**** Dataset extract ****

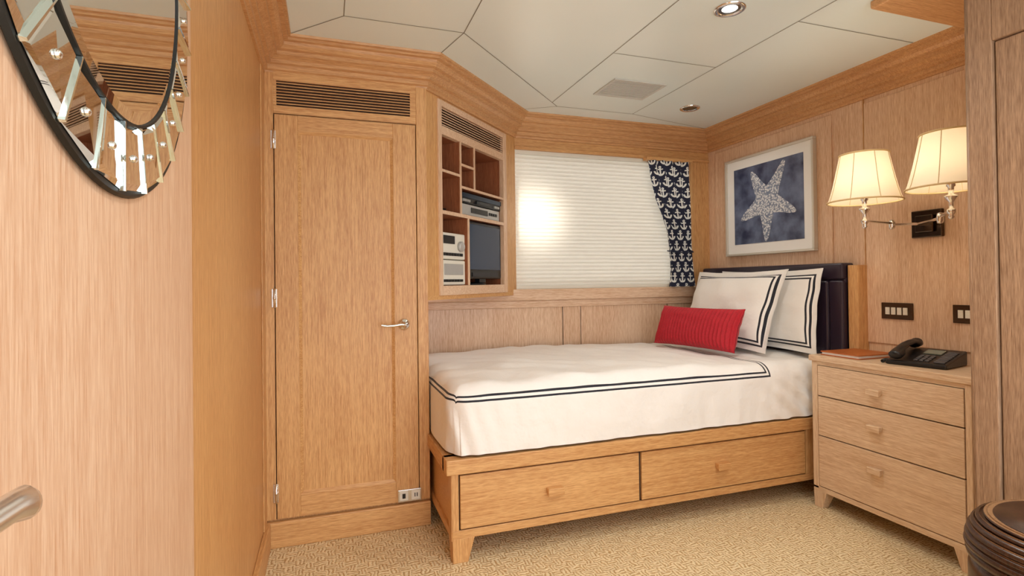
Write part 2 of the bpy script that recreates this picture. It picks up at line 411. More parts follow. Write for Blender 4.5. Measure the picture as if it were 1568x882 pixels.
multibox('outer_frame', [(wx0-.02,wx0+.02,YW+.06,YW+.1,wz0,wz1),(wx1-.02,wx1+.02,YW+.06,YW+.1,wz0,wz1),(wx0,wx1,YW+.06,YW+.1,wz0-.02,wz0+.02),(wx0,wx1,YW+.06,YW+.1,wz1-.02,wz1+.02)], whitep, win)
def glassmat():
    m, nt, p = newmat('window_glass')
    t = nt.nodes.new('ShaderNodeBsdfTransparent'); g = nt.nodes.new('ShaderNodeBsdfGlossy'); g.inputs['Roughness'].default_value = .02
    f = nt.nodes.new('ShaderNodeFresnel'); mx = nt.nodes.new('ShaderNodeMixShader')
    nt.links.new(f.outputs[0], mx.inputs[0]); nt.links.new(t.outputs[0], mx.inputs[1]); nt.links.new(g.outputs[0], mx.inputs[2])
    nt.links.new(mx.outputs[0], nt.nodes['Material Output'].inputs[0]); return m
box('glass', wx0, wx1, YW+.078, YW+.082, wz0, wz1, glassmat(), win)
V, F = [], []
N = 34; SUBP = 6
NP = N*SUBP
for i in range(NP+1):
    z = wz0+.02+(wz1-.025-wz0-.02)*i/NP
    ph_ = (i % SUBP)/SUBP
    y = YW+.022-.014*abs(math.sin(math.pi*ph_))
    V += [(wx0+.004, y, z), (wx1-.004, y, z)]
for i in range(NP): F.append((2*i, 2*i+1, 2*i+3, 2*i+2))
bl = empty('pleated_blind')
mesh('pleats', V, F, translucent('blind_fabric', srgb(228, 220, 206), .5), bl)
box('bottom_rail', wx0+.004, wx1-.004, YW+.006, YW+.028, wz0, wz0+.02, whitep, bl, .002)
box('head_rail', wx0+.004, wx1-.004, YW+.004, YW+.03, wz1-.025, wz1, whitep, bl, .002)

# curtain
cur = empty('anchor_curtain')
kz = [(1.055,2.185,2.385),(1.12,2.20,2.375),(1.226,2.20,2.366),(1.34,2.19,2.36),(1.443,2.175,2.36),(1.55,2.135,2.362),(1.66,2.092,2.362),(1.78,2.06,2.36),(1.905,2.04,2.36)]
def edges(z):
    for a, b in zip(kz, kz[1:]):
        if z <= b[0]:
            t = (z-a[0])/(b[0]-a[0]); return a[1]+t*(b[1]-a[1]), a[2]+t*(b[2]-a[2])
    return kz[-1][1:]
V, F, UV = [], [], []
NR, NC = 60, 90
for j in range(NR+1):
    z = 1.057+.848*j/NR; a, b = edges(z)
    for i in range(NC+1):
        u = i/NC
        x = a+(b-a)*u + .004*math.sin(u*31+z*3)
        y = YW-.052 + .018*math.sin(u*2*math.pi*5+.6*math.sin(z*4)) + .006*noise.noise(Vector((u*5, z*4, 1)))
        V.append((x, y, z)); UV.append((u*.48, z))
for j in range(NR):
    for i in range(NC):
        F.append((j*(NC+1)+i, j*(NC+1)+i+1, (j+1)*(NC+1)+i+1, (j+1)*(NC+1)+i))
def meshuv(name, V, F, UV, mat, parent=None, smooth=True):
    me = bpy.data.meshes.new(name); me.from_pydata(V, [], F)
    uvl = me.uv_layers.new(name='UVMap')
    for l in me.loops: uvl.data[l.index].uv = UV[l.vertex_index]
    for f in me.polygons: f.use_smooth = smooth
    me.materials.append(mat)
    return link(bpy.data.objects.new(name, me), parent)
meshuv('fabric', V, F, UV, anchor_mat(), cur)
tube('tieback', [(2.19,YW-.03,1.30),(2.2,YW-.085,1.29),(2.28,YW-.09,1.285),(2.36,YW-.08,1.29),(2.385,YW-.02,1.31)], .004, plain('tieback_navy', srgb(30,34,56), .8), cur)
box('curtain_track', 2.02, 2.38, YW-.06, YW-.012, 1.905, 1.925, oakX, cur, .002)

# ---------------------------------------------------------------- right wall
wr = box('wall_right', XR, XR+.08, YB, YW+.1, 0, ZC, paleZ)
multibox('panel_boards', [(XR-.008,XR+.001,2.17,3.085,1.0,1.975),(XR-.008,XR+.001,1.20,1.985,.78,1.975)], paleZ, wr, .004)
multibox('panel_joint', [(XR-.0092,XR-.0002,1.985,1.988,.74,2.0)], oakZ, wr)
box('headboard_side_panel', XR-.07, XR-.001, 1.98, 2.036, .735, 1.165, oakZ, None, .003)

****

_What you are asked to do_
Repeat only the lines between the start of the data and the line with "wz1, whitep, bl, .002)", including those two lines, and skip the pictures.

_Reply to the exercise_
Write part 2 of the bpy script that recreates this picture. It picks up at line 411. More parts follow. Write for Blender 4.5. Measure the picture as if it were 1568x882 pixels.
multibox('outer_frame', [(wx0-.02,wx0+.02,YW+.06,YW+.1,wz0,wz1),(wx1-.02,wx1+.02,YW+.06,YW+.1,wz0,wz1),(wx0,wx1,YW+.06,YW+.1,wz0-.02,wz0+.02),(wx0,wx1,YW+.06,YW+.1,wz1-.02,wz1+.02)], whitep, win)
def glassmat():
    m, nt, p = newmat('window_glass')
    t = nt.nodes.new('ShaderNodeBsdfTransparent'); g = nt.nodes.new('ShaderNodeBsdfGlossy'); g.inputs['Roughness'].default_value = .02
    f = nt.nodes.new('ShaderNodeFresnel'); mx = nt.nodes.new('ShaderNodeMixShader')
    nt.links.new(f.outputs[0], mx.inputs[0]); nt.links.new(t.outputs[0], mx.inputs[1]); nt.links.new(g.outputs[0], mx.inputs[2])
    nt.links.new(mx.outputs[0], nt.nodes['Material Output'].inputs[0]); return m
box('glass', wx0, wx1, YW+.078, YW+.082, wz0, wz1, glassmat(), win)
V, F = [], []
N = 34; SUBP = 6
NP = N*SUBP
for i in range(NP+1):
    z = wz0+.02+(wz1-.025-wz0-.02)*i/NP
    ph_ = (i % SUBP)/SUBP
    y = YW+.022-.014*abs(math.sin(math.pi*ph_))
    V += [(wx0+.004, y, z), (wx1-.004, y, z)]
for i in range(NP): F.append((2*i, 2*i+1, 2*i+3, 2*i+2))
bl = empty('pleated_blind')
mesh('pleats', V, F, translucent('blind_fabric', srgb(228, 220, 206), .5), bl)
box('bottom_rail', wx0+.004, wx1-.004, YW+.006, YW+.028, wz0, wz0+.02, whitep, bl, .002)
box('head_rail', wx0+.004, wx1-.004, YW+.004, YW+.03, wz1-.025, wz1, whitep, bl, .002)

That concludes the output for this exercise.